It’s no secret that Grantville is based on the real town of Mannington. Eric explains how the name came about.
– Bethanne (Publisher, Eric Flint’s 1632 & Beyond magazine)
[I didn’t copy the date and time on the first posts I copied, which are generally the most recent]
Grantville is a composite of the names of two towns in the area: Grant Town and Barrackville. I had originally planned to model my fictional town on Grant Town, because that’s where the power plant in the area was located. (I needed both a power plant and a high school to make the plot work, and I knew I’d have to move one of them. Moving a high school seemed a lot simpler.)
But when I came to the area in 1999 to do the research, I discovered that in the 20 years since I’d lived there in the late 70s, a lot had changed.
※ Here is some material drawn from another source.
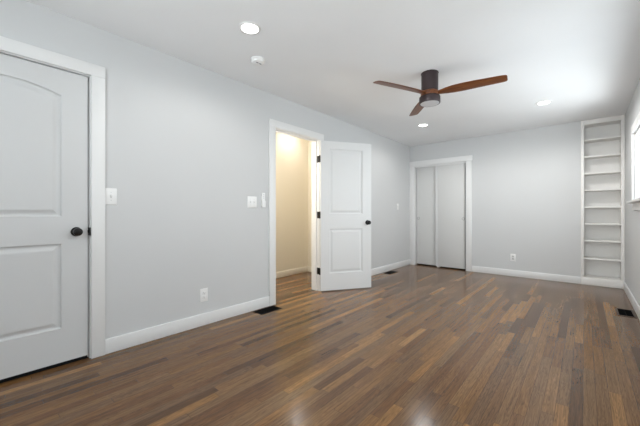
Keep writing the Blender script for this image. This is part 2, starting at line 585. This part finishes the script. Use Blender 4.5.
# local x = along the leaf, local -y = the face turned to the viewer
p2 = [(0.128, 0.615, 0.233, 0.835, 0.0), (0.128, 0.615, 1.040, 1.925, 0.0)]
leaf2 = obj('door_leaf', panel_slab(w2, 2.028, t2, p2), M['door'], d2, False)
leaf2.location = (0.0, -t2, 0)
k_ = obj('door_knob', knob_bm(w2 - 0.060, 0.918, -t2, -1), M['black'], d2, True)
k_ = obj('door_knob', knob_bm(w2 - 0.060, 0.918, 0.0, 1), M['black'], d2, True)
boxes('latch_plate', [((w2 - 0.001, -t2 + 0.004, 0.885), (w2 + 0.0012, -0.004, 0.945))], M['black'], d2)
for z in (0.259, 1.024, 1.785):
    hinge_part(d2, -0.004, 0.002, z, ((-0.0016, -0.030), (0.0, 0.0)))
# hinge leaves screwed to the jamb belong to the jamb
for z in (0.271, 1.036, 1.797):
    boxes('hinge_leaf', [((-0.036, D2B - 0.0018, z - 0.045), (0.014, D2B + 0.0005, z + 0.045))], M['black'], tr4)

# ------------------------------------------------------------------ closet with two sliding doors
bm = bmesh.new()
yo = Y_FAR
bx(bm, (0.0, yo - 0.02, 0), (CA - 0.003, yo, CT + 0.003), 0.0025)
bx(bm, (CB + 0.003, yo - 0.02, 0), (CB + 0.105, yo, CT + 0.003), 0.0025)
bx(bm, (0.0, yo - 0.024, CT + 0.003), (CB + 0.118, yo, CT + 0.100), 0.0025)
tag(obj('trim_6', bm, M['trim'], None, True), 'white casing with overhanging head round the closet doors', 'door trim', None, 'structure')
bm = bmesh.new()
bx(bm, (CA - J, yo, 0), (CA, yo + WT, CT + J))
bx(bm, (CB, yo, 0), (CB + J, yo + WT, CT + J))
bx(bm, (CA, yo, CT), (CB, yo + WT, CT + J))
t7 = tag(obj('trim_7', bm, M['trim']), 'white jamb lining the closet opening', 'door frame', None, 'structure')
boxes('door_track', [((CA, yo + 0.012, CT - 0.028), (CB, yo + 0.016, CT)), ((CA, yo + 0.016, CT - 0.006), (CB, yo + 0.11, CT))], M['trim'], t7)
def sliding_door(name, x0, x1, y0, label, pull_x, strip):
    r = thing(name, label, 'closet door', ((x0 + x1) / 2, y0, 0.0), 0, None, 'structure')
    hw = (x1 - x0) / 2
    bm = bmesh.new()
    bx(bm, (-hw, 0, 0.024), (hw, 0.034, CT - 0.012), 0.002)
    obj('door_panel', bm, M['closet_door'], r, True)
    bm = bmesh.new()
    px = pull_x - (x0 + x1) / 2
    lathe(bm, [(0, 0.003), (0.019, 0.002), (0.021, -0.0015), (0.026, -0.0025), (0.027, 0.001)], 24, 'Y', (px, 0, 0.955))
    obj('finger_pull', bm, M['steel'], r, True)
    if strip:
        boxes('edge_strip', [((-hw - 0.001, -0.002, 0.024), (-hw + 0.036, 0.0005, CT - 0.03))], M['door'], r, 0.0015)
    return r
sliding_door('door_3', CA + 0.010, 0.585, yo + 0.066, 'sliding closet door nearer the long wall, set behind the other', CA + 0.052, False)
sliding_door('door_4', 0.522, CB - 0.020, yo + 0.022, 'wider sliding closet door in front, nearer the bookcase', CB - 0.048, True)
g = boxes('door_guide', [((0.55, yo + 0.008, 0.0), (0.585, yo + 0.016, 0.030)), ((0.55, yo + 0.008, 0.0), (0.585, yo + 0.11, 0.006))], M['plastic'])
tag(g, 'small white plastic floor guide under the sliding closet doors', 'door guide')

# ------------------------------------------------------------------ built-in bookcase
bc = thing('bookcase', 'tall narrow white built-in bookcase in the room corner', 'bookcase', (BA, Y_FAR, 0))
bw, bd = X_RIGHT - BA, 0.235
sl, sr = 0.038, 0.037
kh, th = 0.112, 2.372
bm = bmesh.new()
for lo, hi in (((0.001, -0.012, kh), (sl, 0.008, H - 0.001)), ((bw - sr, -0.012, kh), (bw - 0.001, 0.008, H - 0.001)),
               ((sl, -0.012, th), (bw - sr, 0.008, H - 0.001))):
    bx(bm, lo, hi, 0.0015)
obj('face_frame', bm, M['shelf'], bc, True)
bm = bmesh.new()
bx(bm, (0.001, -0.0165, 0.0), (bw - 0.001, 0.008, kh - 0.001), 0.003)
obj('plinth', bm, M['shelf'], bc, True)
boxes('side_panel', [((sl - 0.02, 0.008, 0.02), (sl, bd, H - 0.001))], M['shelf'], bc)
boxes('side_panel', [((bw - sr, 0.008, 0.02), (bw - sr + 0.02, bd, H - 0.001))], M['shelf'], bc)
boxes('back_panel', [((sl - 0.02, bd, 0.02), (bw - sr + 0.02, bd + 0.012, H - 0.001))], M['shelf'], bc)
boxes('top_panel', [((sl, 0.008, th + 0.002), (bw - sr, bd, th + 0.02))], M['shelf'], bc)
boxes('bottom_panel', [((sl, 0.008, kh - 0.022), (bw - sr, bd, kh - 0.001))], M['shelf'], bc)
for z in (2.157, 1.908, 1.659, 1.409, 1.158, 0.908, 0.662, 0.396):
    bm = bmesh.new()
    bx(bm, (sl + 0.0005, -0.004, z - 0.021), (bw - sr - 0.0005, bd - 0.001, z), 0.0015)
    obj('shelf', bm, M['shelf'], bc, True)

# ------------------------------------------------------------------ windows
def window(name, axis, pos, win, label, outward, outer, single=False):
    """frame, sashes, panes, casing, sill and apron; axis 'X': wall in plane x = pos with u along Y"""
    u0, u1, z0, z1 = win
    r = thing(name, label, 'window', (0, 0, 0), 0, None, 'structure')
    def B(a, b, d0, d1, z_0, z_1):
        lo_d, hi_d = min(pos + outward * d0, pos + outward * d1), max(pos + outward * d0, pos + outward * d1)
        return ((lo_d, a, z_0), (hi_d, b, z_1)) if axis == 'X' else ((a, lo_d, z_0), (b, hi_d, z_1))
    cw = 0.09
    boxes('casing', [B(u0 - cw, u0, -0.02, 0, z0, z1), B(u1, u1 + cw, -0.02, 0, z0, z1), B(u0 - cw, u1 + cw, -0.022, 0, z1, z1 + cw)], M['trim'], r, 0.002)
    boxes('sill', [B(u0 - cw - 0.02, u1 + cw + 0.02, -0.058, 0.0, z0 - 0.022, z0), B(u0, u1, 0.0, 0.06, z0 - 0.022, z0)], M['trim'], r, 0.002)
    boxes('apron', [B(u0 - cw + 0.06, u1 + cw - 0.06, -0.018, 0, z0 - 0.105, z0 - 0.022)], M['trim'], r, 0.002)
    fw = 0.03
    boxes('frame', [B(u0, u0 + fw, 0.005, 0.11, z0, z1), B(u1 - fw, u1, 0.005, 0.11, z0, z1),
                    B(u0 + fw, u1 - fw, 0.005, 0.11, z1 - fw, z1), B(u0 + fw, u1 - fw, 0.06, 0.11, z0, z0 + fw)], M['trim'], r)
    zm = (z0 + z1) / 2
    for (a, b, d) in (((z0 + fw, z1 - fw, 0.07),) if single else ((z0 + fw, zm + 0.02, 0.055), (zm - 0.02, z1 - fw, 0.085))):
        q = 0.035
        s_ = boxes('sash', [B(u0 + fw, u0 + fw + q, d - 0.014, d + 0.014, a, b), B(u1 - fw - q, u1 - fw, d - 0.014, d + 0.014, a, b),
                            B(u0 + fw + q, u1 - fw - q, d - 0.014, d + 0.014, a, a + q), B(u0 + fw + q, u1 - fw - q, d - 0.014, d + 0.014, b - q, b)], M['trim'], r)
        boxes('pane', [B(u0 + fw + q, u1 - fw - q, d - 0.002, d + 0.002, a + q, b - q)], M['glass'], s_)
    return r
window('window_1', 'X', X_RIGHT, W1, 'bright white-cased window beside the bookcase corner', 1, XR, True)
window('added_window_2', 'X', X_RIGHT, W2, 'unseen white-cased window added in the side wall for light', 1, XR)  # out of view, put in to admit the side fill
window('added_window_3', 'Y', Y_BACK, W3, 'unseen white-cased window added behind the viewer for light', -1, YB)  # out of view, put in to admit the back fill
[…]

A couple of big malls had opened up on I-79 between Morgantown and Fairmont, not far east of the various small towns along US 250. They’d sucked the life out of the downtowns and turned them into bedroom communities, which is not what I needed. So I drove west to see what might still work. Barrackville had suffered the same fate, but Mannington (which is the westernmost of that little string of towns) was far enough from the malls to have remaining a fully rounded town. The high school is located just outside of Mannington so I switched my plans and moved the power plant.
Voila. Such were the origins of “Grantville.” It had nothing to do with Ulysses Grant or any other person named Grant so far as I know. (Don’t ask me who Grant Town is named after. I don’t have a clue.)